Because the completion table may or may not be used after being returned
by completion-at-point-function.  And it may be called with a different
string than the one in the buffer.

>>> Also I think, popup functions should use a different list (like
>>> completion-popup-functions).
>> That might be right (tho I hope it's not), but it doesn't eliminate the
>> fact that completion-at-point-functions might be called in
>> various circumstances.
> I've written auto-complete support and emacs-24 completion at point
> for R.  And it turned out that these two are really distinct features.
> One is fast, cache based and sloppy, as it should not interfere with
> the editing.  Another one is exact and might be very slow, because it
> contacts the associated process.  The TAB completions can afford to be
> slow, as there is no editing.

Interesting.

So the completion candidates displayed in R-mode for auto-complete are
different than the ones used for TAB?

> Take auto-complete as an example.  There are plenty of different
> ac-sources, and users use whatever completion they want.

>From what I can tell, this is largely because the major modes don't
provide this info themselves yet.

> Related topic.  It would be great to have a separate "namespace" for all
> buildin completions, or even a dedicated package.

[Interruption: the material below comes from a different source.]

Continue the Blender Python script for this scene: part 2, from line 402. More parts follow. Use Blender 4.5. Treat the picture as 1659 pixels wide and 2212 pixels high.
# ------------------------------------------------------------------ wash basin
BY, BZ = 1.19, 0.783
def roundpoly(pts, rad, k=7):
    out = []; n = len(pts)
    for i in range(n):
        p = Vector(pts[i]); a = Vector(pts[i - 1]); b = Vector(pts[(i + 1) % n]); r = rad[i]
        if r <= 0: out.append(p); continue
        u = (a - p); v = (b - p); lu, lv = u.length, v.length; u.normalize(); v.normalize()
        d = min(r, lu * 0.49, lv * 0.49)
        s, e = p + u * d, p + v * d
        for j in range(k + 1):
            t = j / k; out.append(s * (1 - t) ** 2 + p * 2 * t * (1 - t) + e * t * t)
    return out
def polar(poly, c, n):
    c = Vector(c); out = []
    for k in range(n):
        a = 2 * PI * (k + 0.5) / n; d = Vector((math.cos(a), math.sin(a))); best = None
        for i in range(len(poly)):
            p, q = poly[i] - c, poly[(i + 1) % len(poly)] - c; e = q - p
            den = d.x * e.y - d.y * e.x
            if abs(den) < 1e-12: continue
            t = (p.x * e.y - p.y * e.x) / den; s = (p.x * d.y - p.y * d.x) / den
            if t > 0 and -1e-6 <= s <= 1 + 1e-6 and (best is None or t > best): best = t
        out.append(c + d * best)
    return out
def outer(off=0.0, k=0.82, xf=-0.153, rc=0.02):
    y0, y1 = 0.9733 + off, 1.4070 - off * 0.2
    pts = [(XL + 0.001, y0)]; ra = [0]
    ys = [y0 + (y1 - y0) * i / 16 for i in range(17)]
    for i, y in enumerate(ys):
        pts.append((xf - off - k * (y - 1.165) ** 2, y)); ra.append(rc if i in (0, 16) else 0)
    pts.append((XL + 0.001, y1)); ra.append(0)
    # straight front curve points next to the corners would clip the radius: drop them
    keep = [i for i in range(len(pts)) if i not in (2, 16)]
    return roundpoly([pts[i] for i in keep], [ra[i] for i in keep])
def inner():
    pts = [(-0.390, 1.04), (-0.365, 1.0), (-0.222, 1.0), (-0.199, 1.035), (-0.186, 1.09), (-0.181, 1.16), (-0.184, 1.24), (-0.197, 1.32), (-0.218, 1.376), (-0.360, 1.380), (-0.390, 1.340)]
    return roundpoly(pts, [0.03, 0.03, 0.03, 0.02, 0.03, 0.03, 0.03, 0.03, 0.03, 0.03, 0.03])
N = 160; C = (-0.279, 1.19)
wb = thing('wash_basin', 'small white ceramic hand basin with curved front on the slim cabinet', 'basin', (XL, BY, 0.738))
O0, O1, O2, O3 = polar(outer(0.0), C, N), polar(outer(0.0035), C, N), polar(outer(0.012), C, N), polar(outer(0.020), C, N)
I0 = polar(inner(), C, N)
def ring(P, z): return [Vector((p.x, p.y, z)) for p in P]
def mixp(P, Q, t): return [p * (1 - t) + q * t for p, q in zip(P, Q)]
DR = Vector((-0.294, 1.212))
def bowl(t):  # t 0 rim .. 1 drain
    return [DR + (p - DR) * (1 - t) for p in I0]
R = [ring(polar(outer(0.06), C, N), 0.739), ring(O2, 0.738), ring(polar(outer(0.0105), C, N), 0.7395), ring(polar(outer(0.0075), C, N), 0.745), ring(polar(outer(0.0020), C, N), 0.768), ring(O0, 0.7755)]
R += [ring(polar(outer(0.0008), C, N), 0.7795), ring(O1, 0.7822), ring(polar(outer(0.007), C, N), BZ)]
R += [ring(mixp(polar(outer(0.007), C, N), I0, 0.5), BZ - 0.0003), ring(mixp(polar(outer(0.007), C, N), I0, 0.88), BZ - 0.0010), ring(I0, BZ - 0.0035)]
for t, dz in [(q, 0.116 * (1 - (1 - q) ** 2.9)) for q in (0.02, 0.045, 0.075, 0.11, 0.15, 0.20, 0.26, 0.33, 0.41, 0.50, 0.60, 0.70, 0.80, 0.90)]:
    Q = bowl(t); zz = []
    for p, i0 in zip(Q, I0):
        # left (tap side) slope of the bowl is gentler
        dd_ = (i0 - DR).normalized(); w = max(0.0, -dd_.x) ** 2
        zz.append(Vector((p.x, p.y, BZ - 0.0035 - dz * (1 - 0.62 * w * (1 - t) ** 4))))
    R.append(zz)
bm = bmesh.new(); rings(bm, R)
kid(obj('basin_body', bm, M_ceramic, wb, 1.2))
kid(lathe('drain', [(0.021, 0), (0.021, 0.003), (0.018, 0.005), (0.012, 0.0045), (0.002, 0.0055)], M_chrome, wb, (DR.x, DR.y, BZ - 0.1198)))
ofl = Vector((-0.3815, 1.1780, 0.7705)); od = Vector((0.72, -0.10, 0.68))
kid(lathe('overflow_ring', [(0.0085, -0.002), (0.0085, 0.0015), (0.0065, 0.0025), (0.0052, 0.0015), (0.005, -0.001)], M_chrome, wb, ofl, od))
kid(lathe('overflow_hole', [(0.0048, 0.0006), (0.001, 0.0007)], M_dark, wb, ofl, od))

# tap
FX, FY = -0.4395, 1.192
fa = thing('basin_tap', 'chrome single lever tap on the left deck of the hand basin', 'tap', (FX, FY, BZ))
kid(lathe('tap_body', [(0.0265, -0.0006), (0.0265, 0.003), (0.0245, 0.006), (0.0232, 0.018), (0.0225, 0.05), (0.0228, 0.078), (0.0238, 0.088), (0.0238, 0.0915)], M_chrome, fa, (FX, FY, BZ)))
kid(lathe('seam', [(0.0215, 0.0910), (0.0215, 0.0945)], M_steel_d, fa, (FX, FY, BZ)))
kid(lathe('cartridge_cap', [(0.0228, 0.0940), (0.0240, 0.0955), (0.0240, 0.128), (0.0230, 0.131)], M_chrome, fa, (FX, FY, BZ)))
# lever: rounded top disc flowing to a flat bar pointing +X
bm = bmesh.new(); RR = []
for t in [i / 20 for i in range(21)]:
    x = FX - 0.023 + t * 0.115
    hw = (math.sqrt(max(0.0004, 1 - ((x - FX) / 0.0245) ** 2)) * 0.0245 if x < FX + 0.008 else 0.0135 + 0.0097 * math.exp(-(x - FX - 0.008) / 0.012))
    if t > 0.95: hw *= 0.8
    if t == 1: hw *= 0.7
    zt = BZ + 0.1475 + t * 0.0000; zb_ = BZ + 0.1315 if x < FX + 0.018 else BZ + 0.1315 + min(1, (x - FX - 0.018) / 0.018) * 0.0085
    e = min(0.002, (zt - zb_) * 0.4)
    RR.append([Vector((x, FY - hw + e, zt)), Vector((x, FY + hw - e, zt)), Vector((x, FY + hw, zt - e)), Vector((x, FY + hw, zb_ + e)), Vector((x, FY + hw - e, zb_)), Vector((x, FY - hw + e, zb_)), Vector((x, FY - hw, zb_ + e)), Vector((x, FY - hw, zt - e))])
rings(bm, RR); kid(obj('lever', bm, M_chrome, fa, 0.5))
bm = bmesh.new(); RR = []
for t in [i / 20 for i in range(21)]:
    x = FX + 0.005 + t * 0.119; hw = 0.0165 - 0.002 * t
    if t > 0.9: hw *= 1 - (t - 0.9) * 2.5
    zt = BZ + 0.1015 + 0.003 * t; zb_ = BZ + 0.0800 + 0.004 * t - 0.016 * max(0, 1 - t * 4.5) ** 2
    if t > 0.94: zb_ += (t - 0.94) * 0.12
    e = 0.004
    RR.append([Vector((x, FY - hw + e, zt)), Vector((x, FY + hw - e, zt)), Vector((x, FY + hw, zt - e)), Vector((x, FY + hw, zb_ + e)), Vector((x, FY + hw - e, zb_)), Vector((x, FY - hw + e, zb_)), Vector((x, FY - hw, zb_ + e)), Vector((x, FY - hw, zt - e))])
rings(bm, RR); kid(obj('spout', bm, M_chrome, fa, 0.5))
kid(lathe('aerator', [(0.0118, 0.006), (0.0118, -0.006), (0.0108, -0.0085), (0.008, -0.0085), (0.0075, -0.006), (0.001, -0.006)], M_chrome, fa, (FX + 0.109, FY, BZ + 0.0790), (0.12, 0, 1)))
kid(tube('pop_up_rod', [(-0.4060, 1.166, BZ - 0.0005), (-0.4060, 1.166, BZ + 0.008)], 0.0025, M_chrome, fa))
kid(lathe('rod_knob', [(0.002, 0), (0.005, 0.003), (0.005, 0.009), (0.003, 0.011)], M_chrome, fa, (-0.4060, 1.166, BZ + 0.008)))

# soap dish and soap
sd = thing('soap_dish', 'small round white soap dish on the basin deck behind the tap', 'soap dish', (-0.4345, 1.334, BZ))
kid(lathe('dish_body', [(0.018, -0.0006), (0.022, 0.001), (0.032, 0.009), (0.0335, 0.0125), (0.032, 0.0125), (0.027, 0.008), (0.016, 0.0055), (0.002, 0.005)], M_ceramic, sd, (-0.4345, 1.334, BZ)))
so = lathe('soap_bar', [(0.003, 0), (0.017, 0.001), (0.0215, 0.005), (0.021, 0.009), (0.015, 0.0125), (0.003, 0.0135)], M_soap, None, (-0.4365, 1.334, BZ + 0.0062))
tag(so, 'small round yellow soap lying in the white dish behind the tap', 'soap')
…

Then users and
> developers can easily find buildin stuff.
> For instance `completion-filename' instead of `comint-filename-completion',
> `completion-etags' instead of `tags-completion-at-point-function'
> etc.  Auto-complete package is a good example here - all sources start
> with "ac-source-".

Hmm... more consistency in the naming might be good here, indeed.
It's important to keep the "<package>-" prefix since I don't want to
consider all of this as part of Emacs's "core", but maybe we could
settle on "<something>-completion-at-point-function" or maybe something
shorter than that.

>>> Also popup completions *must* be considerably less computationally
>>> intensive, so it's probably a different set of functions anyhow.
>> The way I see it, completion-at-point-functions would instead include in
>> the `props' it returns, enough info to determine whether to use that
>> completion data for popup completion.
> To return the props it still must be called, right? Indeed if the
> completion function were aware that it was called from popup, then it
> can simply return nil to be skipped. But, AFAICT, this is not currently
> the case.

As mentioned, completion-point-functions should not work hard: it should
just return the boundaries of what it would consider as "the text to
complete if we were to complete it", and what code to use to get the
completion candidates (again, in case we do decide to perform
completion).

For auto-complete, we might need to look at the completion candidates
very often, in order to decide whether or not to popup a set
of completions.  But I'd hope that the `props' can provide the needed
data (e.g. a predicate function to decide whether or not it's worth the
trouble getting the list of candidates).

Linking completion-at-point-functions and auto-complete is not done yet,
clearly (and will probably also add more completion-metadata).